◆ Given request: From the listing below, select every line where the word "objects" appears.

◆ Dataset extract:
---------------

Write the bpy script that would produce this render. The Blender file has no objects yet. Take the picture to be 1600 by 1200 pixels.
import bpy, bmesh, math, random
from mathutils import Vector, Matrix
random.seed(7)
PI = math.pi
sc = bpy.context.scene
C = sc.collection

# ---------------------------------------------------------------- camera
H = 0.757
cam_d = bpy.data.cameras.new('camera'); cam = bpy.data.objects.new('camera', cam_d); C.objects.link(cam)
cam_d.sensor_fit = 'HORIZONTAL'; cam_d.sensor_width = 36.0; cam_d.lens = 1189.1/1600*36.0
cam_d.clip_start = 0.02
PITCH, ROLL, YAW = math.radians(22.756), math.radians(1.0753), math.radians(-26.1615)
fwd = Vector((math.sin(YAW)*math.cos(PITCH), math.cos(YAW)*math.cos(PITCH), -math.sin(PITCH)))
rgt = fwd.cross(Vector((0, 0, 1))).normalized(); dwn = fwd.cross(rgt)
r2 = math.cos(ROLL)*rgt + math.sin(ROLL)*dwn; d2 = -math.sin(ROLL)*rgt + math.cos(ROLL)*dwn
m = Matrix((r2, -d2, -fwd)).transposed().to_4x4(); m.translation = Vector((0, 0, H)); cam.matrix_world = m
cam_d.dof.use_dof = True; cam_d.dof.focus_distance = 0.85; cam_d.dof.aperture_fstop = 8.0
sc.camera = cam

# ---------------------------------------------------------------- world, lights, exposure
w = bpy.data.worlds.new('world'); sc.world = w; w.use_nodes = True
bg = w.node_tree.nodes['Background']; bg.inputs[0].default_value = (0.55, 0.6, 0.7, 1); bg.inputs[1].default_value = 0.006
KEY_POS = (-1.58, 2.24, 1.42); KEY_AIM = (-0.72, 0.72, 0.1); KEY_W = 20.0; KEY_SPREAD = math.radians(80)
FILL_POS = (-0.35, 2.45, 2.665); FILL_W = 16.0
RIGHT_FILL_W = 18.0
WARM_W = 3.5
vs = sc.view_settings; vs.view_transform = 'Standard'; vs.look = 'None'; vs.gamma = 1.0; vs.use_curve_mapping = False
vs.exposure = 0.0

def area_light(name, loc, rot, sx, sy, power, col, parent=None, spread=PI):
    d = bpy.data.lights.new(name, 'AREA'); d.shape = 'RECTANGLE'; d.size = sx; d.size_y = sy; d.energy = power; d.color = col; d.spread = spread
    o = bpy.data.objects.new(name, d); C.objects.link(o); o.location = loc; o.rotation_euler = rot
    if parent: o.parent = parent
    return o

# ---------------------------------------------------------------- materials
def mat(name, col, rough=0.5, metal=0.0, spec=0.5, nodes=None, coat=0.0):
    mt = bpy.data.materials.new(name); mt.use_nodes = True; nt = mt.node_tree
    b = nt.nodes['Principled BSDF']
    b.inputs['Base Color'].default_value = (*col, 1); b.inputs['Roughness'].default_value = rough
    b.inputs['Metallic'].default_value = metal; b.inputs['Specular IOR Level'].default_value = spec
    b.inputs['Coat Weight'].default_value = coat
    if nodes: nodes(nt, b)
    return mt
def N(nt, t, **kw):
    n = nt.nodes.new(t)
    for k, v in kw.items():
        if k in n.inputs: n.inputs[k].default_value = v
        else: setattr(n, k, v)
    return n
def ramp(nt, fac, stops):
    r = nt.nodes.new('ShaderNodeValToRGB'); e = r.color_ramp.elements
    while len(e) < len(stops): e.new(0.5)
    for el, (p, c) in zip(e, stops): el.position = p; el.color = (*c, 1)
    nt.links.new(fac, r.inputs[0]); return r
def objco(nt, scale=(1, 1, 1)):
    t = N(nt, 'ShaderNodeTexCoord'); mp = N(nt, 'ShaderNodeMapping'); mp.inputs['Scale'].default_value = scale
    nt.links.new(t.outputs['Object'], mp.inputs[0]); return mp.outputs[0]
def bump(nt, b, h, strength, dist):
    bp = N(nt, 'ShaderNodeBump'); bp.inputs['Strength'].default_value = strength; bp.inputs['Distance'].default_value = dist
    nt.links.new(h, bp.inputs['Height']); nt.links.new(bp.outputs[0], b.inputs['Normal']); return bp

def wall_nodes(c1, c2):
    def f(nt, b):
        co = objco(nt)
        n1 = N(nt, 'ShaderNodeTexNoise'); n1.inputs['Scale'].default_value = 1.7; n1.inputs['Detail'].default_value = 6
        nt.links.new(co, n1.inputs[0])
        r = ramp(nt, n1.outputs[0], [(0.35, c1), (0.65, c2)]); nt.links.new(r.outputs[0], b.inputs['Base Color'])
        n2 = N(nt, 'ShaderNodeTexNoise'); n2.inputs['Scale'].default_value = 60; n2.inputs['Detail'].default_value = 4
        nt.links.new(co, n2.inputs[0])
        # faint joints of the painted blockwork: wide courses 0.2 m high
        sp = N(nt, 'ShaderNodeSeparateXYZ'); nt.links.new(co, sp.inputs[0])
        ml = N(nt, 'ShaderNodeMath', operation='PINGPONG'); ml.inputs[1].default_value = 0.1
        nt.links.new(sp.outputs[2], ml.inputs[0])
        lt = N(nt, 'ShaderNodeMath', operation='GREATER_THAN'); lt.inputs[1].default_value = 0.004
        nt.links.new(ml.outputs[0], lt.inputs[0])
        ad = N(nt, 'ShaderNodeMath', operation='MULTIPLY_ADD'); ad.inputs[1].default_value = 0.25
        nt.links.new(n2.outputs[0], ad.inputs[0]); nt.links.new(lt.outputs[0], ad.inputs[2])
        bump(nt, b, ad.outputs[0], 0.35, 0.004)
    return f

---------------

◆ Task output:
Write the bpy script that would produce this render. The Blender file has no objects yet. Take the picture to be 1600 by 1200 pixels.
cam_d = bpy.data.cameras.new('camera'); cam = bpy.data.objects.new('camera', cam_d); C.objects.link(cam)
    o = bpy.data.objects.new(name, d); C.objects.link(o); o.location = loc; o.rotation_euler = rot